Market pricing currently implies roughly a 90% chance of an ECB rate increase by the central bank's September meeting. If such a move occurs, it would be the ECB's second rate rise this year following its June hike, and markets also see a good chance of a third rate move by the end of the year.

Analysts and traders following the moves highlighted the divergent exposures of the two economies to energy from the Gulf, noting that the United States is less exposed than Europe.

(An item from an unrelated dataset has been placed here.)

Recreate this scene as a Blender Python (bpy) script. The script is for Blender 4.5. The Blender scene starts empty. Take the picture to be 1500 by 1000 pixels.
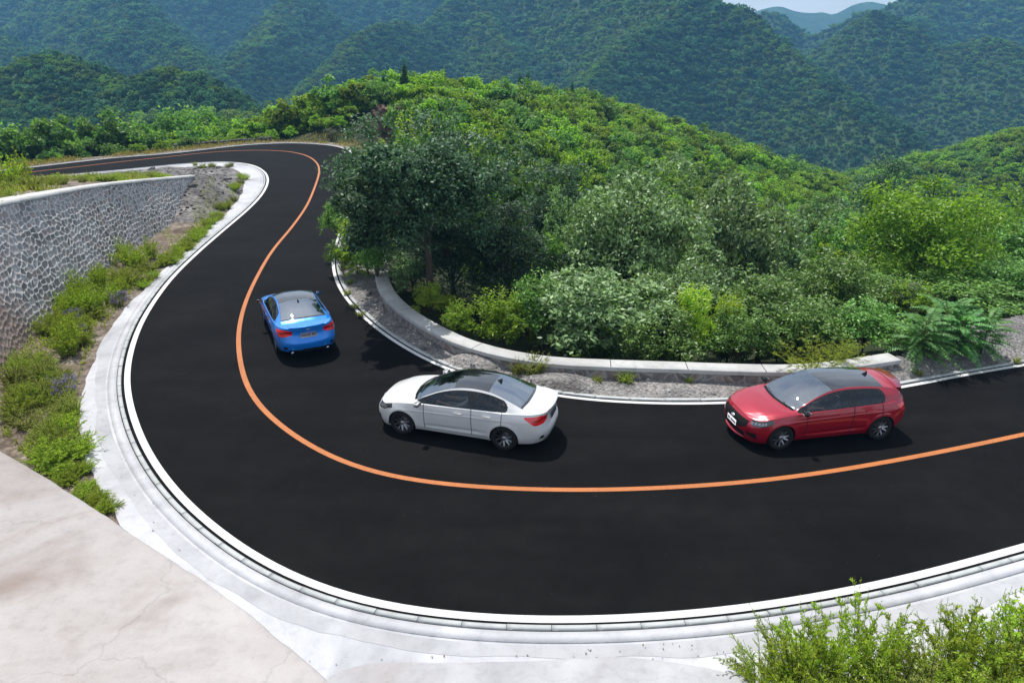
import bpy, bmesh, math, random
import numpy as np
from mathutils import Vector, Matrix
R_ = math.radians
rng = np.random.default_rng(7)
random.seed(7)
sc = bpy.context.scene
COL = sc.collection

# ------------------------------------------------------------------ camera
CAMH = 8.96
PITCH = math.atan(420 / 1000.0)
cam_d = bpy.data.cameras.new("camera")
cam_d.sensor_width = 36.0
cam_d.lens = 24.0
cam_d.clip_start = 0.1
cam_d.clip_end = 6000
cam = bpy.data.objects.new("camera", cam_d)
cam.location = (0, 0, CAMH)
cam.rotation_euler = (math.pi / 2 - PITCH, 0, 0)
COL.objects.link(cam)
sc.camera = cam

# ------------------------------------------------------------------ sky, sun, exposure
SUN = Vector((-0.22, 0.42, 1.0)).normalized()
world = bpy.data.worlds.new("World")
sc.world = world
world.use_nodes = True
wn = world.node_tree.nodes
sky = wn.new("ShaderNodeTexSky")
sky.sky_type = 'NISHITA'
sky.sun_disc = False
sky.sun_elevation = math.asin(SUN.z)
sky.sun_rotation = math.atan2(SUN.x, SUN.y)
sky.air_density = 1.0
sky.dust_density = 1.0
sky.ozone_density = 1.5
bg = wn["Background"]
bg.inputs["Strength"].default_value = 0.10
tc = wn.new("ShaderNodeTexCoord"); cl = wn.new("ShaderNodeTexNoise"); cl.inputs["Scale"].default_value = 1.7; cl.inputs["Detail"].default_value = 7; cl.inputs["Roughness"].default_value = .6
mp_ = wn.new("ShaderNodeMapping"); mp_.inputs["Scale"].default_value = (1, 1, 2.2)
cr = wn.new("ShaderNodeValToRGB"); cr.color_ramp.elements[0].position = .40; cr.color_ramp.elements[0].color = (.35, .35, .35, 1); cr.color_ramp.elements[1].position = .62; cr.color_ramp.elements[1].color = (.9, .9, .9, 1)
mx_ = wn.new("ShaderNodeMix"); mx_.data_type = 'RGBA'; mx_.inputs[7].default_value = (7.2, 7.6, 8.2, 1)      # bright thin cloud
lk = world.node_tree.links.new
lk(tc.outputs["Generated"], mp_.inputs[0]); lk(mp_.outputs[0], cl.inputs["Vector"]); lk(cl.outputs["Fac"], cr.inputs[0]); lk(cr.outputs[0], mx_.inputs[0]); lk(sky.outputs[0], mx_.inputs[6]); lk(mx_.outputs[2], bg.inputs[0])
sun_d = bpy.data.lights.new("sun", 'SUN')
sun_d.energy = 4.3
sun_d.angle = R_(0.5)
sun_d.color = (1.0, 0.965, 0.91)
sun = bpy.data.objects.new("sun", sun_d)
sun.rotation_euler = SUN.to_track_quat('Z', 'Y').to_euler()
sun.location = (0, 0, 60)
COL.objects.link(sun)
sc.view_settings.view_transform = 'Standard'
sc.view_settings.look = 'None'
sc.view_settings.gamma = 1.0
sc.view_settings.exposure = 0.42
sc.cycles.max_bounces = 6
sc.cycles.transparent_max_bounces = 12
sc.cycles.diffuse_bounces = 3
sc.cycles.volume_bounces = 0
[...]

That differential is a key factor in why euro-zone yields have been more sensitive to the escalation in Gulf tensions, whereas US yields have reflected both the geopolitical backdrop and the recent softer inflation readings that have moderated expectations of rapid Fed tightening.

The combination of rising euro-area yields, persistent concerns about energy-driven inflationary pressures, and tempered Fed expectations has left the bond market with a narrower bilateral yield gap than seen at the end of June, when developments around the Strait of Hormuz and changing rate expectations drove larger swings.

Risks

  • Renewed increases in oil and gas prices driven by Gulf fighting could raise inflation in the euro zone, impacting consumer-facing sectors and prompting more aggressive ECB rate hikes.
  • Higher euro-area yields could weigh on longer-term economic growth in the region, with potential knock-on effects for fixed income markets and interest-rate-sensitive sectors.
  • If US inflation prints reverse course, market expectations for Federal Reserve policy could shift, altering relative moves between Treasuries and European government bonds.